(Prompt): Below are entries to be transcribed exactly; exclude the pictures from the copy.

┏━━

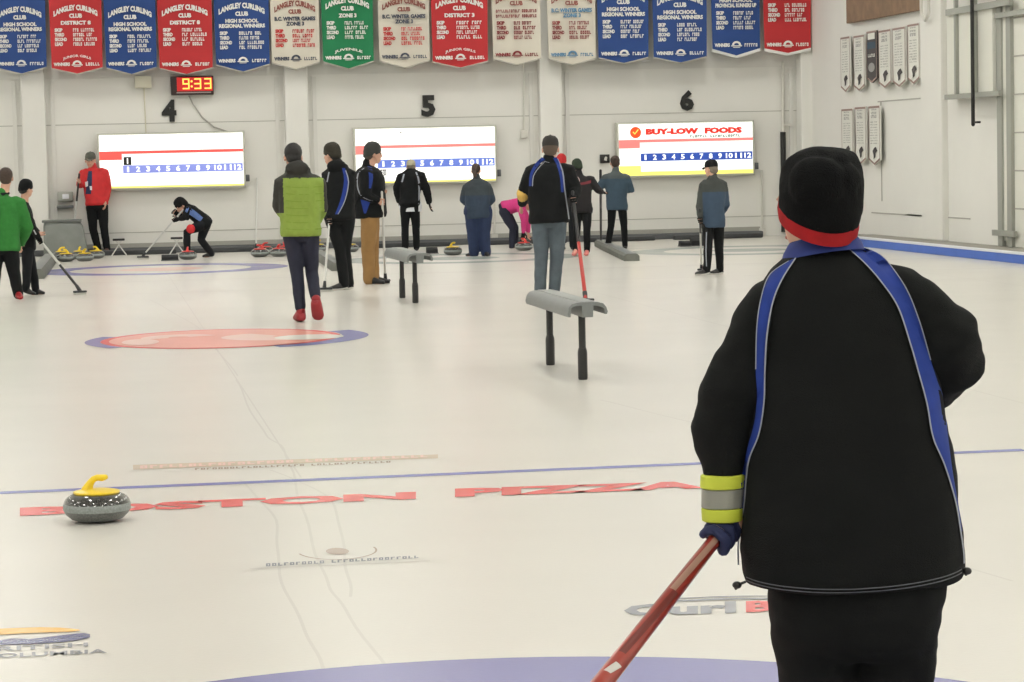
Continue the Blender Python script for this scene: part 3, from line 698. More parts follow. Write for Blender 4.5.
# ------------------------------------------------------------------ curling stones
granite = mat('granite', (92, 94, 92), .32, noise_amt=.45, nscale=120, coat=.6); granite_b = mat('granite_band', (140, 146, 144), .7, noise_amt=.2, nscale=120)
hy = mat('handle_yellow', (238, 206, 40), .35, coat=.3); hr = mat('handle_red', (206, 50, 44), .35, coat=.3)
granite_t = mat('granite_top', (50, 50, 48), .14, noise_amt=.5, nscale=150, coat=1.0); granite_t.node_tree.nodes['Principled BSDF'].inputs['Coat Roughness'].default_value = .03
def make_stone(hm, name='curling_stone'):
    rt = empty(name, (0, 0, 0)); b = BM()
    prof = [(.062, 0.0), (.085, .004), (.112, .014), (.133, .032), (.1435, .050)]
    lathe(b, prof, 48, 0)
    lathe(b, [(.1435, .050), (.1455, .055), (.1455, .076), (.1435, .081)], 48, 1)
    lathe(b, [(.1435, .081), (.140, .092), (.130, .106), (.113, .118), (.095, .124), (.0, .1245)][:-1]+[(.02, .1245)], 48, 2)
    link('granite_body', b, [granite, granite_b, granite_t], rt)
    b = BM(); lathe(b, [(.098, .1225), (.101, .127), (.098, .132), (.07, .138), (.03, .141)], 40)
    h = link('handle', b, hm, rt)
    b = BM(); pts = [(-.040, 0, .136), (-.036, 0, .150), (-.026, 0, .168), (-.012, 0, .183), (.006, 0, .190), (.026, 0, .189), (.042, 0, .192)]
    tube(b, pts, [.028, .021, .016, .014, .014, .015, .012], n=14); link('grip', b, hm, h)
    return rt
sy = make_stone(hy); sr = make_stone(hr)
g = ground(97.5, 521); sy.location = (g.x, g.y, 0); sy.rotation_euler.z = math.radians(-20)
tag(sy, 'large curling stone with yellow handle alone in the left foreground', 'curling stone')
g = ground(188, 259.5); sr.location = (g.x, g.y, 0); sr.rotation_euler.z = 1.4
tag(sr, 'curling stone with red handle between the feet of the crouching sweeper', 'curling stone')
def more(src, px, py, lab, group=None, rz=0):
    o = copy_tree(src); g = ground(px, py); o.location = (g.x, g.y, 0); o.rotation_euler.z = rz; o['label'] = lab
    if group: o['group'] = group
    elif 'group' in o: del o['group']
    return o
more(sy, 453, 255, 'lone curling stone with yellow handle, left of the person in blue trousers', rz=.6)
gY = 'yellow-handled stones parked by the grey bin'
for j, (px, py) in enumerate(((62, 259.3), (80, 258.9), (96, 258.5), (66, 261.6), (85, 261.2))):
    more(sy, px, py, 'parked yellow-handled stone beside the grey bin, %s' % ('back row left', 'back row middle', 'back row right', 'front row left', 'front row right')[j], gY, rz=j*1.3)
gR = 'red-handled stones parked behind the lime jacket'
for j, (px, py) in enumerate(((265, 254.6), (284, 254.2), (260, 256.9), (279, 256.5))):
    more(sr, px, py, 'parked red-handled stone left of the lime jacket, %s' % ('back left', 'back right', 'front left', 'front right')[j], gR, rz=j*1.7)
for j, (px, py) in enumerate(((318, 252), (350, 252), (370, 251.5))):
    more(sy, px, py, ('yellow-handled stone seen between the lime jacket and its neighbour', 'yellow-handled stone seen left of the khaki trousers', 'yellow-handled stone mostly behind the khaki trousers')[j], 'yellow-handled stones behind the group of three', rz=j)
more(sr, 524, 250.5, 'red-handled stone under the hand of the person in pink', rz=2.2)
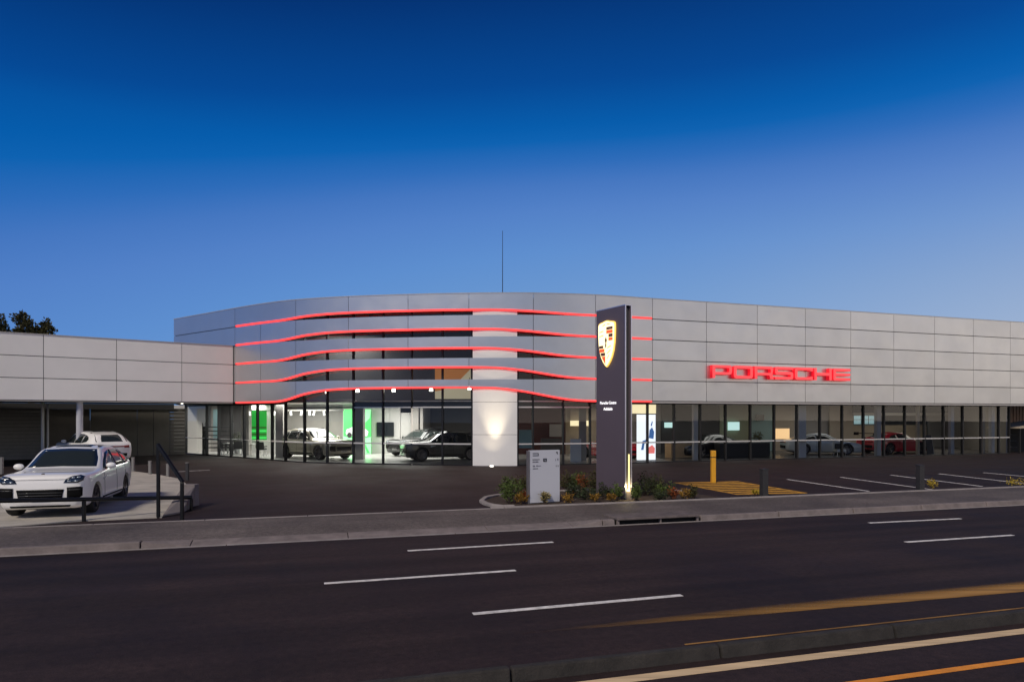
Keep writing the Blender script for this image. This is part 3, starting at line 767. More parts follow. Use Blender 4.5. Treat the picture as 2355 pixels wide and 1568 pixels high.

┗━━

(Full solution):
Continue the Blender Python script for this scene: part 3, from line 698. More parts follow. Write for Blender 4.5.
# ------------------------------------------------------------------ curling stones
granite = mat('granite', (92, 94, 92), .32, noise_amt=.45, nscale=120, coat=.6); granite_b = mat('granite_band', (140, 146, 144), .7, noise_amt=.2, nscale=120)
hy = mat('handle_yellow', (238, 206, 40), .35, coat=.3); hr = mat('handle_red', (206, 50, 44), .35, coat=.3)
granite_t = mat('granite_top', (50, 50, 48), .14, noise_amt=.5, nscale=150, coat=1.0); granite_t.node_tree.nodes['Principled BSDF'].inputs['Coat Roughness'].default_value = .03
def make_stone(hm, name='curling_stone'):
    rt = empty(name, (0, 0, 0)); b = BM()
    prof = [(.062, 0.0), (.085, .004), (.112, .014), (.133, .032), (.1435, .050)]
    lathe(b, prof, 48, 0)
    lathe(b, [(.1435, .050), (.1455, .055), (.1455, .076), (.1435, .081)], 48, 1)
    lathe(b, [(.1435, .081), (.140, .092), (.130, .106), (.113, .118), (.095, .124), (.0, .1245)][:-1]+[(.02, .1245)], 48, 2)
    link('granite_body', b, [granite, granite_b, granite_t], rt)
    b = BM(); lathe(b, [(.098, .1225), (.101, .127), (.098, .132), (.07, .138), (.03, .141)], 40)
    h = link('handle', b, hm, rt)
    b = BM(); pts = [(-.040, 0, .136), (-.036, 0, .150), (-.026, 0, .168), (-.012, 0, .183), (.006, 0, .190), (.026, 0, .189), (.042, 0, .192)]
    tube(b, pts, [.028, .021, .016, .014, .014, .015, .012], n=14); link('grip', b, hm, h)
    return rt
sy = make_stone(hy); sr = make_stone(hr)
g = ground(97.5, 521); sy.location = (g.x, g.y, 0); sy.rotation_euler.z = math.radians(-20)
tag(sy, 'large curling stone with yellow handle alone in the left foreground', 'curling stone')
g = ground(188, 259.5); sr.location = (g.x, g.y, 0); sr.rotation_euler.z = 1.4
tag(sr, 'curling stone with red handle between the feet of the crouching sweeper', 'curling stone')
def more(src, px, py, lab, group=None, rz=0):
    o = copy_tree(src); g = ground(px, py); o.location = (g.x, g.y, 0); o.rotation_euler.z = rz; o['label'] = lab
    if group: o['group'] = group
    elif 'group' in o: del o['group']
    return o
more(sy, 453, 255, 'lone curling stone with yellow handle, left of the person in blue trousers', rz=.6)
gY = 'yellow-handled stones parked by the grey bin'
for j, (px, py) in enumerate(((62, 259.3), (80, 258.9), (96, 258.5), (66, 261.6), (85, 261.2))):
    more(sy, px, py, 'parked yellow-handled stone beside the grey bin, %s' % ('back row left', 'back row middle', 'back row right', 'front row left', 'front row right')[j], gY, rz=j*1.3)
gR = 'red-handled stones parked behind the lime jacket'
for j, (px, py) in enumerate(((265, 254.6), (284, 254.2), (260, 256.9), (279, 256.5))):
    more(sr, px, py, 'parked red-handled stone left of the lime jacket, %s' % ('back left', 'back right', 'front left', 'front right')[j], gR, rz=j*1.7)
for j, (px, py) in enumerate(((318, 252), (350, 252), (370, 251.5))):
    more(sy, px, py, ('yellow-handled stone seen between the lime jacket and its neighbour', 'yellow-handled stone seen left of the khaki trousers', 'yellow-handled stone mostly behind the khaki trousers')[j], 'yellow-handled stones behind the group of three', rz=j)
more(sr, 524, 250.5, 'red-handled stone under the hand of the person in pink', rz=2.2)
Keep writing the Blender script for this image. This is part 3, starting at line 767. More parts follow. Use Blender 4.5. Treat the picture as 2355 pixels wide and 1568 pixels high.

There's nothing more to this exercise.